Já DeForest Kelley tem um papel mais de reação às situações e diálogos com seus companheiros, com poucas cenas solo, mas interagindo muito bem com seus companheiros de tela. Não é que McCoy seja jogado de lado em relação aos seus companheiros, mas é que ele atua, aqui mais do que nunca, como um contraponto para o racional Spock. No entanto, uma cena-chave no último ato da película já garante ao personagem um maior destaque no próximo longa.

Ricardo Montalban compõe um vilão absolutamente aterrador e memorável. Seu Khan consegue ser inteligente, intimidador, sedutor e até um pouco louco, tudo ao mesmo tempo. Ao contrário do inimigo praticamente sem fraquezas que Khan era na série de TV, agora o super-homem genético possui um grande calcanhar de Aquiles, que é a sua obsessão por Kirk, retratada magistralmente por Montalban.

Três novos personagens foram introduzidos na franquia pela fita: a Dra. Carol Marcus, David e a Tenente Saavik, vividos respectivamente por Bibi Besch, Merritt Butrick e Kirstie Alley. Embora os atores se saiam muito bem, com certo destaque para Butrick, eles acabam meio que roubando tempo de tela que poderia ser usado pelos demais oficiais da Enterprise, que são deixados de lado durante a aventura.

Assim, pouco vemos de figuras clássicas como a Comandante Uhura (Nichelle Nichols) e do Sr. Sulu (George Takei). No entanto, Walter Koenig e James Doohan, intérpretes de Chekov e do engenheiro Scotty, ainda conseguem um bom uso de seu tempo de tela, com os dois contando com cenas marcantes dentro da fita, inclusive com uma sequência bastante tensa envolvendo o primeiro e Khan.

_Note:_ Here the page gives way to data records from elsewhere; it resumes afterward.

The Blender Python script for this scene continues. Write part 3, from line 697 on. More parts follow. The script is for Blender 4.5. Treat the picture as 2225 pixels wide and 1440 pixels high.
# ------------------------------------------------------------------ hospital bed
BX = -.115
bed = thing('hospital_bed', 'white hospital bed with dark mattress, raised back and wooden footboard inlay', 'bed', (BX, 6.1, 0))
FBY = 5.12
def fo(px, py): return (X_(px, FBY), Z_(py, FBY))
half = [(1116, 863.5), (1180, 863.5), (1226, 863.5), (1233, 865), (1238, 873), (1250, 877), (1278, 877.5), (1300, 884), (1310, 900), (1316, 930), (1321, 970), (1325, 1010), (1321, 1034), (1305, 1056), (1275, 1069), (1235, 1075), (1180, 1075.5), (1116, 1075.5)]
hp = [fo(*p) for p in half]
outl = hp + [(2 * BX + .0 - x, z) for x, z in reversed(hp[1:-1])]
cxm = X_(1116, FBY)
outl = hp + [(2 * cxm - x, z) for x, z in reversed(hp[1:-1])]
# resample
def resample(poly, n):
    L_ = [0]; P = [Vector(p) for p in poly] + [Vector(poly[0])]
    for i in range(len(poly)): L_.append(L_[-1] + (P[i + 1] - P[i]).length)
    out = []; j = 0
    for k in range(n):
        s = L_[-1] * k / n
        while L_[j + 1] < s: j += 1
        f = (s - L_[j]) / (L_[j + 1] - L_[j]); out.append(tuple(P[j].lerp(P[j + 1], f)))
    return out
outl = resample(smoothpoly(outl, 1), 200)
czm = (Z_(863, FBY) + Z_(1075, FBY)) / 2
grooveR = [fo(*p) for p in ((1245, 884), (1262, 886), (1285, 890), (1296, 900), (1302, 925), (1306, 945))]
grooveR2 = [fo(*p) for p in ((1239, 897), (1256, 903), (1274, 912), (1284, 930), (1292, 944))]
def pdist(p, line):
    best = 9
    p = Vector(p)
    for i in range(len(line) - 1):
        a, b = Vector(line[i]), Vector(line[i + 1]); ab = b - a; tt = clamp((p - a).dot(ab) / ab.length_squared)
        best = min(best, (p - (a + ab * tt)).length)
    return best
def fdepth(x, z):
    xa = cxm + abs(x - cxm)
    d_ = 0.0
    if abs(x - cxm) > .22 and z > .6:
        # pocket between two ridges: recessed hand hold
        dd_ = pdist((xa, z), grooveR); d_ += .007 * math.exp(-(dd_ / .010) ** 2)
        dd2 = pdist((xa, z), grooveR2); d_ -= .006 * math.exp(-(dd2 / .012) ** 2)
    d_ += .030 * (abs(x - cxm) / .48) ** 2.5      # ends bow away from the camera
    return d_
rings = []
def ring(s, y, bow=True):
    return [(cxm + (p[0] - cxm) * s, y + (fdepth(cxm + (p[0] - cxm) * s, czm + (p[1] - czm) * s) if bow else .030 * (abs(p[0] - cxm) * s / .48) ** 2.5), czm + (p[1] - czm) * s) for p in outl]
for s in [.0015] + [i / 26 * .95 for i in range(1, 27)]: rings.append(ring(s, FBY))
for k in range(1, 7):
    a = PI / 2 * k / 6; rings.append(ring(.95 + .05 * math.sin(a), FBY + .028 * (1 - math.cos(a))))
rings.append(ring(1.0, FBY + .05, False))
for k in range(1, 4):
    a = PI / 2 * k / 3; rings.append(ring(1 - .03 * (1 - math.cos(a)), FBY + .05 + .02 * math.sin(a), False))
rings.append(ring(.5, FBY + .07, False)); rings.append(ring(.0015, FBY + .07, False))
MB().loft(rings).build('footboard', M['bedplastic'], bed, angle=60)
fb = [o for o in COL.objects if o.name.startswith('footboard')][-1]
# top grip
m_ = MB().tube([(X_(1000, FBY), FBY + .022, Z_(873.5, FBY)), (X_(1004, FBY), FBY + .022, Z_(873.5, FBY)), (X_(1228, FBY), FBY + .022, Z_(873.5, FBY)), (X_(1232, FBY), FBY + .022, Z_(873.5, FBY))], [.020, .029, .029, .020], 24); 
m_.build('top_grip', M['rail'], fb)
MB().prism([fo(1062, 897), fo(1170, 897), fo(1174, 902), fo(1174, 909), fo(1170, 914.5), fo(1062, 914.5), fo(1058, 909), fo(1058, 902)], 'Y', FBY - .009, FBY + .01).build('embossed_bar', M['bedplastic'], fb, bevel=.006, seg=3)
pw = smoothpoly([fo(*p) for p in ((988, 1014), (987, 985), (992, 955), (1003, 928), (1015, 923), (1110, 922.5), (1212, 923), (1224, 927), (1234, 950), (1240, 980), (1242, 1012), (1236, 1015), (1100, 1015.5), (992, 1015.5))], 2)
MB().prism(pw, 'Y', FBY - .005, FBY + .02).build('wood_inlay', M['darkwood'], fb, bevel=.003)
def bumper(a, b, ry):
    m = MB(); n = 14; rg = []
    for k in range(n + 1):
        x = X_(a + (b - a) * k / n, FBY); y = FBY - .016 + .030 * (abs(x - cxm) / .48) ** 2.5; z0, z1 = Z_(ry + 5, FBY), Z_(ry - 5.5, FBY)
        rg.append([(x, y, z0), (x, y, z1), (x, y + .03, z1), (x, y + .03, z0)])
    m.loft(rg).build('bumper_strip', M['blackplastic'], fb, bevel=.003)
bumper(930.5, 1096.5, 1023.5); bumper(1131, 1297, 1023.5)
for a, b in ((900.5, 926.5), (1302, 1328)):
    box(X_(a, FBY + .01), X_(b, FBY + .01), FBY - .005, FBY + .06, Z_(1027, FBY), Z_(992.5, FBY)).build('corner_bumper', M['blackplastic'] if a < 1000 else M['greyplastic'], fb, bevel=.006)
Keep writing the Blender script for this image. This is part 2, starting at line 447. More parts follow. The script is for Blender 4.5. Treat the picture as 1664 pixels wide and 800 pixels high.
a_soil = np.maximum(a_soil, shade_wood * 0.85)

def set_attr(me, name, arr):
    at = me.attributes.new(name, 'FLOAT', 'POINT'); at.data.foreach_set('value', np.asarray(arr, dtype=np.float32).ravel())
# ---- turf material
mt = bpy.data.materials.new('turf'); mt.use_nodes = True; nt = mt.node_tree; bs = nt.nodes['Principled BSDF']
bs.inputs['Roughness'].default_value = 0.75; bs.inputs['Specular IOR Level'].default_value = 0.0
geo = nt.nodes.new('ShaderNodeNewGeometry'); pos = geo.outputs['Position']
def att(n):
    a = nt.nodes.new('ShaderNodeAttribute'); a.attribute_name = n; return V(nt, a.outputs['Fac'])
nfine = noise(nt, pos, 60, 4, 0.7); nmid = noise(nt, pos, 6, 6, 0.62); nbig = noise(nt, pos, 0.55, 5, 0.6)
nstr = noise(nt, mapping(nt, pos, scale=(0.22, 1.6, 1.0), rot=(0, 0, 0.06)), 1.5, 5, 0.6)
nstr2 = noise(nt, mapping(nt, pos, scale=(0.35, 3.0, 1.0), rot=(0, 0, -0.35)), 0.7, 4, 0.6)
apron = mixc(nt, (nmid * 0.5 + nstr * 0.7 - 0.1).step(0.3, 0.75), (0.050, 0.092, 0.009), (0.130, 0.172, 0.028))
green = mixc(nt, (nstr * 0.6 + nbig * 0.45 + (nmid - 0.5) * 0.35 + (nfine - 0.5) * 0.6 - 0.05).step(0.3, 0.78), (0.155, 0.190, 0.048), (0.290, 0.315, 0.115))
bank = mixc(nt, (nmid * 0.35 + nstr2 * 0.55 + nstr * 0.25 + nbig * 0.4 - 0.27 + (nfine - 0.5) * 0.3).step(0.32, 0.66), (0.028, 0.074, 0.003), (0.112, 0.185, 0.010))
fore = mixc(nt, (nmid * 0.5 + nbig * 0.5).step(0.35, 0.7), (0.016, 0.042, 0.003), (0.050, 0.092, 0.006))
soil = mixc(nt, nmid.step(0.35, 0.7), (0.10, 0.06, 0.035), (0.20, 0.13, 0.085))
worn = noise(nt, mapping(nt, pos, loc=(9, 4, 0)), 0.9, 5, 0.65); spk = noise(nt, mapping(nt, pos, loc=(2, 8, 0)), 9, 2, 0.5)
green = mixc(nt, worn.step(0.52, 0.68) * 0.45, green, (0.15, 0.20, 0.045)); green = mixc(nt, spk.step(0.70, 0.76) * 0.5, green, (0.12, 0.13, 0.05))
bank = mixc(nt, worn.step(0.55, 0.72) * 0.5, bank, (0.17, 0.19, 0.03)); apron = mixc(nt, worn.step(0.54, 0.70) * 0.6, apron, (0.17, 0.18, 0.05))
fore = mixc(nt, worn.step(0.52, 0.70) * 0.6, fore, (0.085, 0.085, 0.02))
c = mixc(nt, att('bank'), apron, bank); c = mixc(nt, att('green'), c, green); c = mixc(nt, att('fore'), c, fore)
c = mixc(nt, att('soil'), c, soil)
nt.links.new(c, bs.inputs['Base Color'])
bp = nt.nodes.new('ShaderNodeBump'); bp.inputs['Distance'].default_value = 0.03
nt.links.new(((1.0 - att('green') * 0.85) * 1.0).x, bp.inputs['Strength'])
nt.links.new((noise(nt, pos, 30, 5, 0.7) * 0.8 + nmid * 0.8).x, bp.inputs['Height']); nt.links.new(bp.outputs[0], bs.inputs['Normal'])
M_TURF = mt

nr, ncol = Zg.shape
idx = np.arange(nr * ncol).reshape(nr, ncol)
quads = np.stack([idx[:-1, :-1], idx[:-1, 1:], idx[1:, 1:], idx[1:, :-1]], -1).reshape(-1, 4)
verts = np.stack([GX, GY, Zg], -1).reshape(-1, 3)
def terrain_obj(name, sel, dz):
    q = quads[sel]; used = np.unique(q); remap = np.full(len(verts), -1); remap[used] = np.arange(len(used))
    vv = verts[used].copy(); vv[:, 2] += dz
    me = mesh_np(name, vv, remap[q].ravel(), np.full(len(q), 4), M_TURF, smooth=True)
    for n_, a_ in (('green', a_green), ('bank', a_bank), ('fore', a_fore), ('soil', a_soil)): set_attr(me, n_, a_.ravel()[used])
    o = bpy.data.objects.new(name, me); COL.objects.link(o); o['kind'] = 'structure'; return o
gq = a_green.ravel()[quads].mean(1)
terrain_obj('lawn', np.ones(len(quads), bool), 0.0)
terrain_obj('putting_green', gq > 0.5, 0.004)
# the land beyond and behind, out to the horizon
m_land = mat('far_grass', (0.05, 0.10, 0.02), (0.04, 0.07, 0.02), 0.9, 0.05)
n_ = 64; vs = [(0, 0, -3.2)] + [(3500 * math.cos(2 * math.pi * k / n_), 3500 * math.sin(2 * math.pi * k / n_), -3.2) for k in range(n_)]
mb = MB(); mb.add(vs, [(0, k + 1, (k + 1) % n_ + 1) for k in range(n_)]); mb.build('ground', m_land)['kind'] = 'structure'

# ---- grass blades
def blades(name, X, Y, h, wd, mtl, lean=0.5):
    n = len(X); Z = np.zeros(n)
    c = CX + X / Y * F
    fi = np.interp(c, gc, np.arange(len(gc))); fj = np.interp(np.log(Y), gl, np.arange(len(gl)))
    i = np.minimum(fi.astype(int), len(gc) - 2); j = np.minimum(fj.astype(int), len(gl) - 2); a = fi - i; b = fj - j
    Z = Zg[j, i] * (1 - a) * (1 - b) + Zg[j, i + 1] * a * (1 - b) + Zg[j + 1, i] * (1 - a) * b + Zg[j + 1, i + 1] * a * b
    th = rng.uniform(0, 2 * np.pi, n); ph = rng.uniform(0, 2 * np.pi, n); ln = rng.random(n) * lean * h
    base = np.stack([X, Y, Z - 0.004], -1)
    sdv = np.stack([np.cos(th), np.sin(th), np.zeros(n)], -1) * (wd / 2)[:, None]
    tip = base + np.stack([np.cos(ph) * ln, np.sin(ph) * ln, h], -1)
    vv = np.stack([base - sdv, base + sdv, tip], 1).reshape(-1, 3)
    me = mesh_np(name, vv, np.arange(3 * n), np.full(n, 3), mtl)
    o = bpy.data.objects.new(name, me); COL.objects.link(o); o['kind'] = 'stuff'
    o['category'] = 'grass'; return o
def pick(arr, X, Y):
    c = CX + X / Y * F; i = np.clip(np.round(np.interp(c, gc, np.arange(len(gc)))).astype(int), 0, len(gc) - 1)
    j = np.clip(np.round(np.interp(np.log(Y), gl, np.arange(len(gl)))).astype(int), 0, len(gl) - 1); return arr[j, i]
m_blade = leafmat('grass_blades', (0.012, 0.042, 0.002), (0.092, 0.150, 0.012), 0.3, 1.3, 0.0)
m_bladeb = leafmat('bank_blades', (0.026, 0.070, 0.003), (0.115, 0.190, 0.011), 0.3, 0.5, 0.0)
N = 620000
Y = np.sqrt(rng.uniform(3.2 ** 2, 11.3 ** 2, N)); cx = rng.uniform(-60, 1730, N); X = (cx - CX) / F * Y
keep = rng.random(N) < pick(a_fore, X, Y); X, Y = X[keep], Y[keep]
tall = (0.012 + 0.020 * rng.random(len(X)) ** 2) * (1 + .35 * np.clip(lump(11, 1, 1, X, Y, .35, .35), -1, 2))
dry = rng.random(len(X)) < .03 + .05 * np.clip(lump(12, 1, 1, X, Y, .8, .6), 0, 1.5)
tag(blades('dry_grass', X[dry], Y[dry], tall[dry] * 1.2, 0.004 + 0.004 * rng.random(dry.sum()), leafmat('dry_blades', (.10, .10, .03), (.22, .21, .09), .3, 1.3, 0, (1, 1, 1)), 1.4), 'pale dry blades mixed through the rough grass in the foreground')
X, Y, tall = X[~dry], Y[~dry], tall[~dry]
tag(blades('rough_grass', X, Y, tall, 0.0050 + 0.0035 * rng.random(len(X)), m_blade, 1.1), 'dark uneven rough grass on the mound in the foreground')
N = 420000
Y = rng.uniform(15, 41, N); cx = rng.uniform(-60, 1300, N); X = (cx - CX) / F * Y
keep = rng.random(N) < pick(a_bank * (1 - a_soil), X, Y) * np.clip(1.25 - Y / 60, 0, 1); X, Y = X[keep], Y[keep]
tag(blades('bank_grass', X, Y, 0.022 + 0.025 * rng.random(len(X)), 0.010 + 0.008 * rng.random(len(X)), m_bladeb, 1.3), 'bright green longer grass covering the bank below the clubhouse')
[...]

“Jornada nas Estrelas II – A Ira de Khan” é uma ótima ficção de ação, sendo um longa efetivo e emocionante, além de embalado pela ótima trilha de James Horner. Contando com elementos que marcaram a franquia toda, como o famigerado teste da Kobayashi Maru (que deverá ser visto novamente no vindouro “Star Trek”), a fita pode ser apreciada sozinha, sem um acompanhamento da série anterior ou dos demais filmes, mas dá o pontapé inicial para o que é conhecido pelos fãs como a “trilogia Gênesis”. Sendo uma das melhores produções da saga, a película é recomendada tanto para trekkers quanto para não-iniciados.